A l’époque où j’étudiais à la Yechiva Oholei Torah de Brooklyn (New York), j’eus l’occasion de me rendre fréquemment le vendredi après-midi chez Rav Shmuel Zohar à Staten Island : dans sa maison, je donnais des cours de Torah à plusieurs jeunes gens que nous avions rapprochés du judaïsme grâce à la Mitsva des Téfilines. Au bout d’un certain temps, nous leur avons proposé de se rendre en groupe le dimanche matin auprès du Rabbi pour recevoir de sa main un dollar à remettre à la Tsedaka.

Cette idée les enchanta. Comme la plupart d’entre eux ne travaillaient pas le dimanche, nous avons prévu de venir les récupérer devant leur maison pour les amener tous ensemble. Quand nous sommes arrivés devant l’une des maisons, nous avons assisté à une petite dispute : les propriétaires de la maison hébergeaient un jeune Israélien à qui ils avaient proposé de se joindre à eux pour voir le Rabbi. Le jeune homme avait refusé avec dédain et son manque de respect pour le Rabbi avait rendu ses hôtes furieux : ils menaçaient de le jeter en dehors de chez eux s’il continuait à parler de façon aussi insolente. Une telle sanction ne le laissa pas indifférent et, prudent, il accepta de se joindre à eux dans le mini van que nous avions loué. Mais, au début, il ne desserra pas les lèvres, il était visiblement ennuyé de la tournure des événements.
J’étais assis à côté de lui et entrepris de lui parler. Au bout de quelques minutes de conversation, il se calma et se mit à me demander avec curiosité de quoi il s’agissait. J’expliquai que nous allions passer devant le Rabbi, qu’il nous confierait un billet d’un dollar à remettre à la Tsedaka et qu’il nous bénirait.
Quand il entendit que le Rabbi accordait des bénédictions – et après que je lui ai raconté plusieurs histoires de bénédictions qui s’étaient miraculeusement réalisées – il demanda timidement s’il pouvait lui aussi formuler une telle demande. Je l’assurai que oui : cependant, il devait s’efforcer de condenser sa requête en quelques mots car nombreux étaient encore ceux qui devaient passer après lui et le temps du Rabbi était précieux.
Durant le reste du trajet, il n’ouvrit plus la bouche : il était évident qu’il cherchait comment comprimer au maximum ce qu’il avait à demander.

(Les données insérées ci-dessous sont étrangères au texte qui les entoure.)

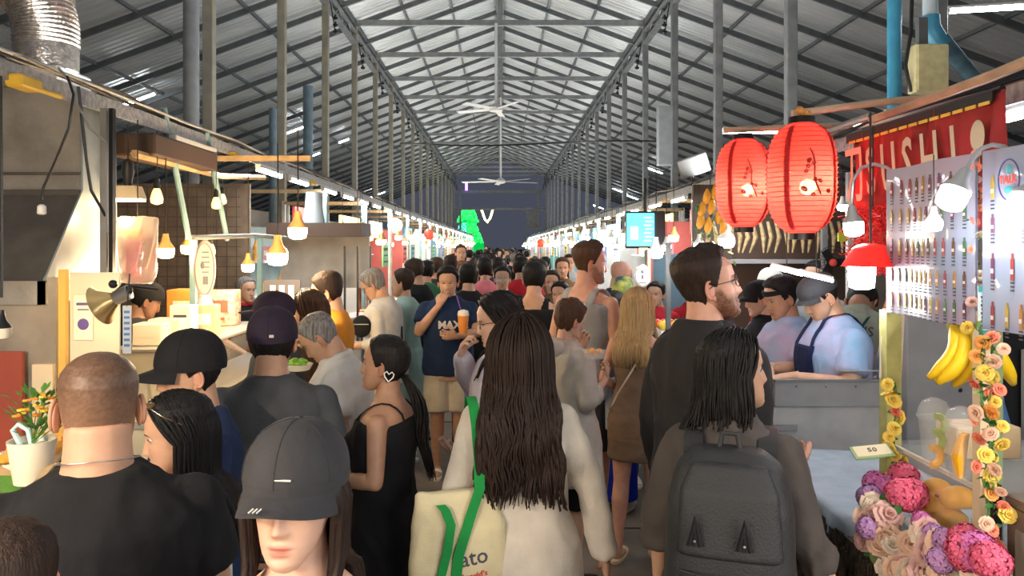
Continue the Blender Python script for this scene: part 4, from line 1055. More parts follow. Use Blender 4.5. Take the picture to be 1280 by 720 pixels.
# grill stall body
r = empty('grill_stall', (-1.75, 2.4, 0), label='grill stall with smoky steel and red splash panels under the hood', cat='market stall')
smoky = mat('smoky_panel', (.40, .36, .31), .5, .3, var=.3, vscale=2.5, bump=.3, bscale=20); redp = mat('red_panel', (.42, .085, .05), .5, var=.35, vscale=2, c2=(.30, .07, .05))
MB().box((-.70, .95, 1.43), (1.0, .02, .62)).build('splash_panel', smoky, r, smooth=False)
MB().box((-.78, .90, 1.16), (.92, .02, .52)).build('red_panel', redp, r, smooth=False)
MB().box((-.25, .93, .98), (.09, .02, .76)).build('white_panel', mat('cream_panel', (.72, .62, .45), .6), r, smooth=False)
MB().box((-.30, .52, .45), (1.1, 1.16, .88), bev=.01).build('counter', smoky, r, smooth=False)
MB().box((-.28, .52, .905), (1.12, 1.18, .03), bev=.004).build('worktop', hoodm, r, smooth=False)
MB().box((-.185, .97, 1.35), (.03, .03, .85)).build('yellow_upright', mat('yellow_wood', (.72, .45, .12), .6), r, smooth=False)
brd = MB().box((-.06, 1.0, 1.53), (.22, .012, .46)).build('notice_board', mat('board_cream', (.66, .60, .50), .6), r, smooth=False)
pp = MB().box((-.105, .985, 1.56), (.085, .004, .20)).build('paper_notice', mat('paper', (.78, .75, .66), .7), r, smooth=False); pp.parent = brd
b = MB(); b.lathe((-.105, .982, 1.53), [(.02, -.001), (.026, 0), (.02, .001)], 14, M=Matrix.Rotation(R(90), 3, 'X')); b.box((-.105, .982, 1.62), (.06, .002, .012)).box((-.105, .982, 1.595), (.05, .002, .006)); q_ = b.build('notice_print', mat('print_purple', (.12, .08, .3), .6), r, smooth=False); q_.parent = brd
# clamp lamp
lp = at(146, 372, 3.1); r = empty('clamp_lamp', lp, label='silver clamp lamp aimed at the cream notice board', cat='lamp')
dv = (at(112, 388, 3.1)-lp).normalized(); 
M = Vector((0, 0, 1)).rotation_difference(dv).to_matrix()
MB().lathe((0, 0, 0), [(.012, -.06), (.030, -.055), (.030, 0), (.028, .01)], 20, M=M).build('lamp_body', mat('brushed_metal', (.5, .47, .44), .3, .9), r)
MB().lathe((0, 0, 0), [(.026, .005), (.060, .055), (.085, .075), (.083, .077), (.056, .056), (.022, .008)], 24, M=M, cap=False).build('reflector', mat('reflector_gold', (.75, .55, .25), .25, .8), r)
MB().sphere(M @ Vector((0, 0, .045)), .022, 12, 8).build('bulb', bulb_w, r)
MB().tube([M @ Vector((0, 0, -.06)), Vector((0, 0, .03)), Vector((.02, .02, .05)), Vector((.05, .25, .02))], .008, 6).build('arm', M_black, r)
b = MB().sphere((-.015, 0, .055), .018, 10, 8); b.sphere((.045, 0, .028), .02, 10, 8); b.build('joint', M_black, r)
point('clamp_glow', lp+dv*.12, 2.5, (1, .72, .35), .03)
# hanging tag below lamp
r = empty('hanging_tag', at(159, 412, 3.0), label='narrow clear tag with blue print hanging under the clamp lamp', cat='tag'); MB().box((0, 0, 0), (.034, .004, .19)).build('tag_card', mat('tag_pale', (.62, .66, .70), .4), r, smooth=False)
b = MB(); [b.box((0, -.003, .07-.022*k), (.022, .002, .010)) for k in range(7)]; b.build('tag_print', mat('print_blue', (.1, .25, .55), .6), r, smooth=False); MB().cyl((0, 0, .09), (0, .02, .22), .003, 5).build('string', M_cord, r)
# plant pot, tray, price board on the ledge
Yp = 1.95; zt = at(0, 612, Yp).z
r = empty('stall_ledge', (-1.35, 1.9, 0), label='low display ledge with green mat and black edge board, bottom left', cat='display counter')
ledge = mat('ledge_wood', (.62, .42, .22), .6, var=.2)
MB().box((-.05, .10, zt-.07), (.62, .50, .12), bev=.004).build('ledge_top', ledge, r, smooth=False); MB().box((-.05, .12, (zt-.13)/2), (.5, .40, zt-.13)).build('base', smoky, r, smooth=False)
MB().box((-.07, .02, zt-.004), (.45, .30, .008)).build('green_mat', mat('green_mat', (.12, .30, .04), .8, bump=.8, bscale=80), r, smooth=False)
# the black lettered board slanting from (72,610) to (78,585)
A_ = at(30, 622, 1.72); B_ = at(79, 588, 2.12); d_ = (B_-A_); rot = math.atan2(d_.y, d_.x)
bo = empty('price_board', (A_+B_)/2+Vector((0, 0, -.02)), rot, label='black strip board with pale handwritten words on the ledge edge', cat='sign')
MB().box((0, 0, 0), (d_.length, .012, .085)).build('board', mat('chalk_black', (.012, .012, .012), .6), bo, smooth=False); MB().box((0, 0, .045), (d_.length, .016, .008)).build('top_edge', ledge, bo, smooth=False)
text_on(bo, 'Sweet And To', .062, (.0, -.0075, -.005), (R(90), 0, 0), mat('chalk', (.55, .55, .52), .8), sx=.85, shear=.15)
MB().box((-d_.length*.42, -.008, .0), (.05, .006, .09)).build('red_tab', signm[0], bo, smooth=False)
zp = zt+.006; pl = at(40, 590, 1.98)
r = empty('flower_pot', (pl.x, pl.y, zp), label='white pot with small orange and yellow flowers on the green mat', cat='potted plant')
pr_ = .058; MB().lathe((0, 0, 0), [(.034, 0), (.042, .005), (.056, .10), (.058, .115), (.052, .115), (.048, .10)], 24).build('pot', mat('pot_white', (.72, .68, .56), .35), r)
b = MB(); q = random.Random(4); fl = MB(); f2 = MB()
for k in range(90):
    a = q.uniform(0, 6.28); h_ = q.uniform(.03, .16); rr_ = q.uniform(.01, .075)*(.4+h_*5); p = Vector((rr_*math.cos(a)+.02, rr_*math.sin(a), .11+h_*.8)); d1 = Vector((math.cos(a), math.sin(a), q.uniform(.3, 1.2))).normalized()
    b.tube([p, p+d1*.015, p+d1*.032], [.001, .006, .001], 4, flat=.3)
    if k % 6 == 0: b.tube([(0, 0, .1), p], .0012, 4)
b.build('leaves', mat('leaf', (.07, .20, .025), .6, var=.3, vscale=30), r)
for k in range(26):
    a = q.uniform(0, 6.28); rr_ = q.uniform(.01, .075); p = Vector((rr_*math.cos(a)+.025, rr_*math.sin(a), .17+q.uniform(0, .06))); fb = MB()
    for t in range(6): fb.sphere(p+Vector((.006*math.cos(t*1.047), .006*math.sin(t*1.047), 0)), (.005, .005, .003), 6, 4)
    fb.build('flower', mat('flower_orange', (.85, .32, .03), .6) if k % 3 else mat('flower_yellow', (.85, .62, .06), .6), r)
MB().tube([(-.03, 0, .10), (-.05, 0, .14), (-.035, 0, .155), (-.01, 0, .14), (0, 0, .1)], .007, 8).build('spout', mat('pale_teal', (.45, .65, .65), .5), r)
c = place_good(0, (-1.30, 2.17, zt+.003), .3, 'tray of small orange fried snacks behind the flower pot', 'x', .8)
if 'group' in c: del c['group']
c = place_good(3, (-1.62, 2.05, zt+.003), .3, 'tray of golden snacks at the left edge of the ledge', 'x', .8)
if 'group' in c: del c['group']
# ------------------------------------------------------------ left stall two: bulbs, teal poles, boxes, mesh wall
wood = mat('wood_rail', (.55, .37, .18), .6, var=.2, vscale=10)
r = empty('sauce_stall', (-2.0, 4.0, 0), label='left stall with teal poles, piled packs and wire mesh behind', cat='market stall')
MB().box((.24, 1.3, .5), (.42, 3.3, 1.0), bev=.01).build('counter', bodym[3], r, smooth=False); MB().box((.24, 1.3, 1.02), (.46, 3.34, .04), bev=.005).build('worktop2', bodym[5], r, smooth=False) if False else MB().box((.24, 1.3, 1.02), (.46, 3.34, .04), bev=.005).build('worktop', mat('steel_top', (.5, .48, .44), .35, .5), r, smooth=False)
for (a, c_) in (((242, 415), (242, 300)), ((325, 420), (325, 298))):
    A_ = at(*a, 4.75 if a[0] < 300 else 6.1); C_ = at(*c_, 4.75 if a[0] < 300 else 6.1); MB().box((A_.x+2.0, A_.y-4.0, (1.04+C_.z)/2), (.036, .036, C_.z-1.04)).build('teal_post', post_m, r, smooth=False)
A_ = at(205, 135, 4.3); C_ = at(236, 298, 4.7); MB().tube([A_-Vector((2*-1, 4, 0)), C_-Vector((-2, 4, 0))], .018, 8).build('leaning_pole', post_m, r)
A_ = at(258, 165, 4.9); C_ = at(284, 300, 5.3); MB().tube([A_-Vector((-2, 4, 0)), C_-Vector((-2, 4, 0))], .018, 8).build('leaning_pole', post_m, r)
b = MB(); A_ = at(240, 297, 4.75)-Vector((-2, 4, 0)); b.tube([A_, A_+Vector((.2, .6, .02)), A_+Vector((.32, 1.35, .0))], .016, 8); b.build('top_rail', steel, r)
for (a, c_, Y1_, Y2_) in (((170, 190), (330, 232), 4.2, 6.5), ((150, 205), (275, 218), 5.2, 5.6)):
    pass
MB().tube([at(168, 192, 3.9)-Vector((-2, 4, 0)), at(275, 220, 5.4)-Vector((-2, 4, 0)), at(330, 222, 6.0)-Vector((-2, 4, 0))], .022, 6).build('wood_rail', wood, r)
MB().box((at(200, 190, 4.4).x+2.0, .5, at(200, 190, 4.4).z), (.26, .9, .12), bev=.01).build('dark_box', mat('dark_brown_box', (.09, .055, .04), .6), r, smooth=False)
MB().box((at(305, 178, 5.4).x+1.9, 1.3, at(240, 200, 5.4).z), (1.2, .04, .035)).build('wood_rail', wood, r, smooth=False)
mesh_b = MB()
for k in range(30): mesh_b.box((-3.0+.09*k, 2.9, 1.75), (.008, .008, 1.3))
for k in range(15): mesh_b.box((-1.7, 2.9, 1.15+.09*k), (2.7, .008, .008))
mesh_b.build('wire_mesh', mat('mesh_brown', (.10, .07, .05), .6), r, smooth=False)
MB().box((-1.7, 3.0, 1.6), (2.8, .03, 1.7)).build('mesh_backing', mat('brown_cloth', (.20, .145, .10), .8, var=.15), r, smooth=False)
MB().box((-2.0, 1.6, 1.2), (.04, 3.4, 2.4)).build('side_board', mat('brown_cloth', (.20, .145, .10)), r, smooth=False)
MB().box((.14, .75, 1.325), (.42, 1.5, .015)).build('case_top', mat('steel_top', (.5, .48, .44)), r, smooth=False); MB().box((.34, .75, 1.18), (.006, 1.46, .27)).build('case_glass', M_glass, r, smooth=False); MB().box((.14, .01, 1.18), (.40, .012, .27)).build('case_end', bodym[3], r, smooth=False)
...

Je me tins derrière lui dans la longue queue. Quand arriva son tour, je remarquai combien il était tendu et ému. Au point qu’il ne parvenait plus à parler. Le Rabbi lui tendit le dollar avec les paroles habituelles : «Bénédiction et réussite». L’Israélien se dirigea vers la sortie mais le Rabbi le rappela, lui tendit encore des billets sans les compter en précisant : «Paix dans la famille ! De bonnes nouvelles !».
Moi-même, je reçus un billet d’un dollar avec la bénédiction habituelle et je le rejoignis à l’extérieur de la synagogue : l’homme était pâle et tremblant : «Comment a-t-il su ?» répéta-t-il plusieurs fois. «Comment le Rabbi a-t-il su alors même que je n’ai pas réussi à ouvrir la bouche ?»
Il s’avéra que, plusieurs mois auparavant, il avait subitement perdu son père : celui-ci avait laissé un bel héritage à Tel-Aviv, ce qui avait causé plusieurs points de conflit entre les frères, au point que l’atmosphère familiale était devenue détestable.
«Cette situation me causait beaucoup de soucis et, quand j’ai entendu qu’on pouvait demander toutes sortes de bénédictions, j’ai décidé d’en parler au Rabbi. Mais, comme vous l’avez remarqué, j’ai été incapable de prononcer un mot. Cependant, le Rabbi a lu mes pensées et m’a béni pour la paix dans la famille ! »
- Combien de frères êtes-vous ? demandai-je avec curiosité.
Il regarda les dollars qu’il tenait dans la main, les compta et réalisa soudain : «Nous sommes quatre frères ! Le Rabbi m’a donné encore quatre dollars ! C’est incroyable !»
A la suite de cela, le jeune homme changea complètement d’attitude, se rapprocha de la pratique du judaïsme et nous annonça peu après que toute la question de l’héritage s’était réglée à l’amiable.